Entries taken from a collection

------------------------------------

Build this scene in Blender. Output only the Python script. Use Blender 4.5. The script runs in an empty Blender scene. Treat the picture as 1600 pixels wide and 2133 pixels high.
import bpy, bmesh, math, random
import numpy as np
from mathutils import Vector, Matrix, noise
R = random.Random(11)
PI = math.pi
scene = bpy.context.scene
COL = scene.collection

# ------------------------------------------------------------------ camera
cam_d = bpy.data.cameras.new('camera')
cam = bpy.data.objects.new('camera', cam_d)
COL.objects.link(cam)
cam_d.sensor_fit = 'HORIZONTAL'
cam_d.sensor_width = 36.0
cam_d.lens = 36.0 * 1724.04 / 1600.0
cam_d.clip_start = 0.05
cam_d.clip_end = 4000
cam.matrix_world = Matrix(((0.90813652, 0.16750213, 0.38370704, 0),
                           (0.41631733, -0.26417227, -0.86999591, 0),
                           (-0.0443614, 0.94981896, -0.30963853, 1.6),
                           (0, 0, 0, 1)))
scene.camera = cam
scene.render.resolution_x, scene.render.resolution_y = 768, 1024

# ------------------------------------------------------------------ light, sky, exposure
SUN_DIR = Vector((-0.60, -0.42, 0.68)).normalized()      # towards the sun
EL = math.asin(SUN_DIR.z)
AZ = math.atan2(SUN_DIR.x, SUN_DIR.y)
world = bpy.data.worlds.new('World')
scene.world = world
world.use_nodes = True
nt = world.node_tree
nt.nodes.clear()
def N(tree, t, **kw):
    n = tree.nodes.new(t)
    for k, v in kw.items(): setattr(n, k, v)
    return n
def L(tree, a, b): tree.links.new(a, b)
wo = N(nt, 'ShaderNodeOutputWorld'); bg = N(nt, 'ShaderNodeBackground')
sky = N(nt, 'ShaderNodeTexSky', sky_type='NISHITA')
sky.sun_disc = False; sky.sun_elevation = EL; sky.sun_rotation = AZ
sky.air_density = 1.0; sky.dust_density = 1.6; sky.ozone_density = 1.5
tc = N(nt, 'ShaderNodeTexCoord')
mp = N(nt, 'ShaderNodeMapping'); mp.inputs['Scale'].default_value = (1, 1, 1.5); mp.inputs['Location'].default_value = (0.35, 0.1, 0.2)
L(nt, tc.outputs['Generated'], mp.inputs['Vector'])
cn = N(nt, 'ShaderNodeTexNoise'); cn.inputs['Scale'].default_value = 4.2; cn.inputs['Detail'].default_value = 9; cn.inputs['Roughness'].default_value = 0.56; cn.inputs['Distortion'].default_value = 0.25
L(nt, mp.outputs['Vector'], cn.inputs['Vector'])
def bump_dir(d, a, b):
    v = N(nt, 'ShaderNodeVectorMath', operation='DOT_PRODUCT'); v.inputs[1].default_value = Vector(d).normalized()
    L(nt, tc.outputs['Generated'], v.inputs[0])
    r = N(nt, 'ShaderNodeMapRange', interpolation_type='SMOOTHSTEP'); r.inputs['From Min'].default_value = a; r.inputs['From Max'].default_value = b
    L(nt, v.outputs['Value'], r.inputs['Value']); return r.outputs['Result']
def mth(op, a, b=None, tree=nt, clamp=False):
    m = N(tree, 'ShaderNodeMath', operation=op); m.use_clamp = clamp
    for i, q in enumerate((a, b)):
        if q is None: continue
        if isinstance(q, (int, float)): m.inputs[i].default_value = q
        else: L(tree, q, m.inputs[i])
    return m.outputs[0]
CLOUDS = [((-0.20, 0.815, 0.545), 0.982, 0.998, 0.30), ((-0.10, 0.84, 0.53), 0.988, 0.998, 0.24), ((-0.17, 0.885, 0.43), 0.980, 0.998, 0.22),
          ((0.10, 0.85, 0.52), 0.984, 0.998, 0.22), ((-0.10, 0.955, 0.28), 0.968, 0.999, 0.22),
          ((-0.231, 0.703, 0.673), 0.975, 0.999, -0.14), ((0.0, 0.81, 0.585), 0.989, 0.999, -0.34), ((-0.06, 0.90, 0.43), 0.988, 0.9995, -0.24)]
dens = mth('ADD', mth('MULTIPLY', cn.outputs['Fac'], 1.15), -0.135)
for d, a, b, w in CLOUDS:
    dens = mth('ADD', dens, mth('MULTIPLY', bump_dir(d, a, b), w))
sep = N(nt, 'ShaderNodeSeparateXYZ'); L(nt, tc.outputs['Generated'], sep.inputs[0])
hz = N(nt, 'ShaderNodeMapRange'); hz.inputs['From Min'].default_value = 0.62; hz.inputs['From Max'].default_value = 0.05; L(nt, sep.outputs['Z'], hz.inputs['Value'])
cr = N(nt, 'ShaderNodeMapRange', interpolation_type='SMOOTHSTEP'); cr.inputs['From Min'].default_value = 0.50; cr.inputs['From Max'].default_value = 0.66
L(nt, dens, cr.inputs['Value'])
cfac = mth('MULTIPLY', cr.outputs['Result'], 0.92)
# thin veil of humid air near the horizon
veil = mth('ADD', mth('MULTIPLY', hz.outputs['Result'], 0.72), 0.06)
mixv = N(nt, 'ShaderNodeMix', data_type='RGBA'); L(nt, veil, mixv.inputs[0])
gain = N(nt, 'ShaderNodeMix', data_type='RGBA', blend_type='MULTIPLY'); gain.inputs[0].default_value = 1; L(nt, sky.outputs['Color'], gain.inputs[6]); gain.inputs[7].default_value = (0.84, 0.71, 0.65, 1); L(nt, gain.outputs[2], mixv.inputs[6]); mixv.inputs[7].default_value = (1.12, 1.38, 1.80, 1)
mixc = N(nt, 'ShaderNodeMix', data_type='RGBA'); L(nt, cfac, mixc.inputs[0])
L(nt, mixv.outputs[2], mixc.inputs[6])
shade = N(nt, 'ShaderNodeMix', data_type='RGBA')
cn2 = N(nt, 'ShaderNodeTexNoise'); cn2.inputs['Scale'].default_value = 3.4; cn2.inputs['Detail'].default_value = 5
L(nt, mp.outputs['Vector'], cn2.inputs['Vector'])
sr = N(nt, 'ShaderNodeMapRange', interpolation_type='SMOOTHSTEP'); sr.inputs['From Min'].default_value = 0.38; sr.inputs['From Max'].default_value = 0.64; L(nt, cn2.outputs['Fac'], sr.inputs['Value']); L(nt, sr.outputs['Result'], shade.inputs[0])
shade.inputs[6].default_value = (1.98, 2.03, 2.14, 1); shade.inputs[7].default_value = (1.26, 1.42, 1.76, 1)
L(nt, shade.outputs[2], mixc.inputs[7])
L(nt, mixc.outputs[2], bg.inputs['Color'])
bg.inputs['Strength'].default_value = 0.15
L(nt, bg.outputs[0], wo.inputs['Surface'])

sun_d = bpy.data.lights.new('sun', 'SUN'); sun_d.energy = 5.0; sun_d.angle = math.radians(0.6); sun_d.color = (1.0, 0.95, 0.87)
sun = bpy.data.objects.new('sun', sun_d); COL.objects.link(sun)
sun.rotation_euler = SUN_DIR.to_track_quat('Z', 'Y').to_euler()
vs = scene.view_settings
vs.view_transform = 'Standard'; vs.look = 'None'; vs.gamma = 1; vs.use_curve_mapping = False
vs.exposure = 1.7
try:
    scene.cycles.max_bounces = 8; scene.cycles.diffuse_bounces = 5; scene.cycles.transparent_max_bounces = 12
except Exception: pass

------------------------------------

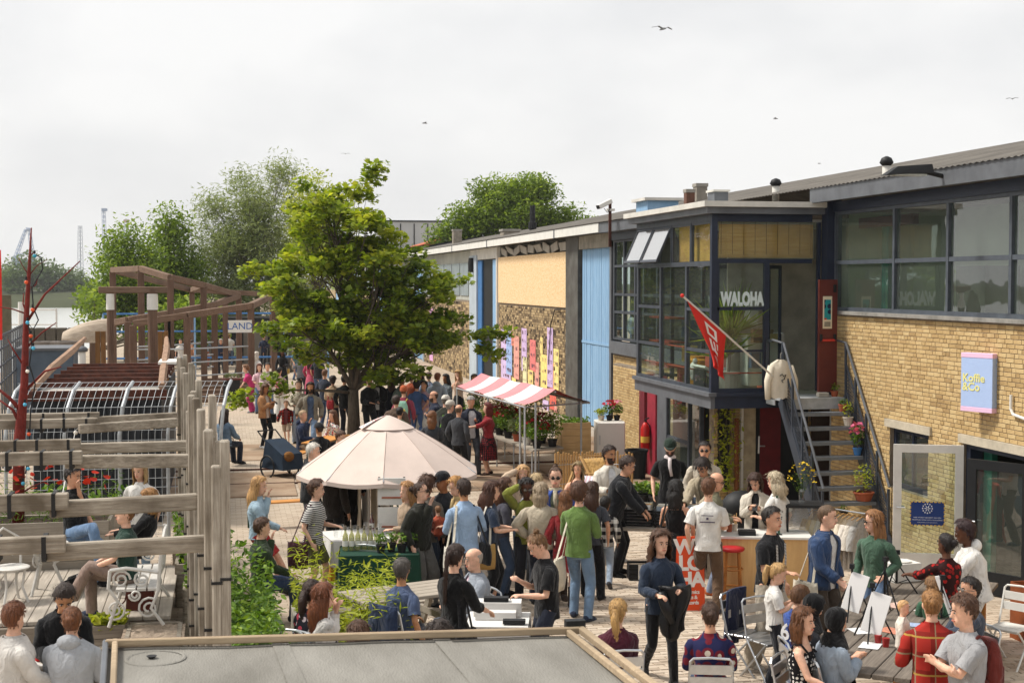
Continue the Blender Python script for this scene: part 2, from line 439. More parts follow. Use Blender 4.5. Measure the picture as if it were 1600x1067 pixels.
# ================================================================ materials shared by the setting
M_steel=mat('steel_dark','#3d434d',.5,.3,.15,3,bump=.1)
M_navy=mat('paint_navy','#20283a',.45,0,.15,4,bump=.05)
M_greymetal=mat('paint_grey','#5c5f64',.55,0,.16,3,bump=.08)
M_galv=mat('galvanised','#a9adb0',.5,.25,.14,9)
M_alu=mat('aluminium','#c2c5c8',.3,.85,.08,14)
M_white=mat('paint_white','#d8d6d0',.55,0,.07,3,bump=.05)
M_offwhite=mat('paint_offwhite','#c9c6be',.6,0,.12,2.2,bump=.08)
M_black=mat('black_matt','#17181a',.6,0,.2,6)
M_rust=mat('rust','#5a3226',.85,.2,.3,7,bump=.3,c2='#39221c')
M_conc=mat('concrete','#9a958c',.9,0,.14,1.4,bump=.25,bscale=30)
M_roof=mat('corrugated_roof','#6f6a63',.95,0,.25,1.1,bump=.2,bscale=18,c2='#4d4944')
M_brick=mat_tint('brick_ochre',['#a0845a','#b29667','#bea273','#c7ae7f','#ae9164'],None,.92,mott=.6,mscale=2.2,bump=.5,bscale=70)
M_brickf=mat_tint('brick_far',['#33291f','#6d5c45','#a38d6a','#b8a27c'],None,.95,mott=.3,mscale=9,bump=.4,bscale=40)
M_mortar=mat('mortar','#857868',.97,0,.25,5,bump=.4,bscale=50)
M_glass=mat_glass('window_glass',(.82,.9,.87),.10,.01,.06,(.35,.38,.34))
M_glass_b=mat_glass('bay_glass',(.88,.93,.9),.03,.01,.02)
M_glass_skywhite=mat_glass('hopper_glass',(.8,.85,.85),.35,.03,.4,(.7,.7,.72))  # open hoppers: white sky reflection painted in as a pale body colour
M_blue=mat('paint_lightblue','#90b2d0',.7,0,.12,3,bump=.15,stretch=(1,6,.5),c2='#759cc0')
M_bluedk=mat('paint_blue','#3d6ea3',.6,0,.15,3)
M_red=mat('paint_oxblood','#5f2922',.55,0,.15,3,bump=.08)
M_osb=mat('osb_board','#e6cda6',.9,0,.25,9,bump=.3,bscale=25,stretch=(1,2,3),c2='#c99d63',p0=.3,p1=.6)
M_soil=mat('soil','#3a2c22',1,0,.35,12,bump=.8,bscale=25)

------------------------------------

* [Task directions]: Reproduce word for word the material above, beginning with the line that contains "Continue the Blender" and ending with the line that contains "M_soil=mat('soil','#3a2c22',1,0,.35,12,bump=.8,bscale=25)".

* [Exercise output]:
Continue the Blender Python script for this scene: part 2, from line 439. More parts follow. Use Blender 4.5. Measure the picture as if it were 1600x1067 pixels.
# ================================================================ materials shared by the setting
M_steel=mat('steel_dark','#3d434d',.5,.3,.15,3,bump=.1)
M_navy=mat('paint_navy','#20283a',.45,0,.15,4,bump=.05)
M_greymetal=mat('paint_grey','#5c5f64',.55,0,.16,3,bump=.08)
M_galv=mat('galvanised','#a9adb0',.5,.25,.14,9)
M_alu=mat('aluminium','#c2c5c8',.3,.85,.08,14)
M_white=mat('paint_white','#d8d6d0',.55,0,.07,3,bump=.05)
M_offwhite=mat('paint_offwhite','#c9c6be',.6,0,.12,2.2,bump=.08)
M_black=mat('black_matt','#17181a',.6,0,.2,6)
M_rust=mat('rust','#5a3226',.85,.2,.3,7,bump=.3,c2='#39221c')
M_conc=mat('concrete','#9a958c',.9,0,.14,1.4,bump=.25,bscale=30)
M_roof=mat('corrugated_roof','#6f6a63',.95,0,.25,1.1,bump=.2,bscale=18,c2='#4d4944')
M_brick=mat_tint('brick_ochre',['#a0845a','#b29667','#bea273','#c7ae7f','#ae9164'],None,.92,mott=.6,mscale=2.2,bump=.5,bscale=70)
M_brickf=mat_tint('brick_far',['#33291f','#6d5c45','#a38d6a','#b8a27c'],None,.95,mott=.3,mscale=9,bump=.4,bscale=40)
M_mortar=mat('mortar','#857868',.97,0,.25,5,bump=.4,bscale=50)
M_glass=mat_glass('window_glass',(.82,.9,.87),.10,.01,.06,(.35,.38,.34))
M_glass_b=mat_glass('bay_glass',(.88,.93,.9),.03,.01,.02)
M_glass_skywhite=mat_glass('hopper_glass',(.8,.85,.85),.35,.03,.4,(.7,.7,.72))  # open hoppers: white sky reflection painted in as a pale body colour
M_blue=mat('paint_lightblue','#90b2d0',.7,0,.12,3,bump=.15,stretch=(1,6,.5),c2='#759cc0')
M_bluedk=mat('paint_blue','#3d6ea3',.6,0,.15,3)
M_red=mat('paint_oxblood','#5f2922',.55,0,.15,3,bump=.08)
M_osb=mat('osb_board','#e6cda6',.9,0,.25,9,bump=.3,bscale=25,stretch=(1,2,3),c2='#c99d63',p0=.3,p1=.6)
M_soil=mat('soil','#3a2c22',1,0,.35,12,bump=.8,bscale=25)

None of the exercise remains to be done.